Remember that this is for a massless vehicle with an RTG with an order of magnitude higher power output than any that anyone has built so far. It would take a little over 26 seconds to reach 60mph. Even a fairly rubbish battery powered car can reach 60mph in under 10 seconds - this hypothetical RTG-powered car would take 13 seconds to go from 0-30mph, which is a dangerously low acceleration for most urban roads. And, note, that this is assuming that the (massless) engine is also 100% efficient. In the real world, you would be lucky to get a tenth of this acceleration, so you'd take more than 2 minutes to go from 0-30mph.
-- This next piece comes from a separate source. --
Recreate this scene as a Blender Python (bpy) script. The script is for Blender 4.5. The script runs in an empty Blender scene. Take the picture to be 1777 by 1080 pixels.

Not really a very practical solution.
RTGs are great for applications where they do not have to move (or, as with spacecraft, where the motive force comes from elsewhere), or which have a constant power drain. They are incredibly badly suited to automotive applications. Betavoltaics, as I said, are potentially a viable solution, but RTGs are not. Just because something can give 40W for a number of years does not make it a good replacement for something that gives several kW for a few hours. Sure, the energy output may be the same or greater, but the power output is much lower.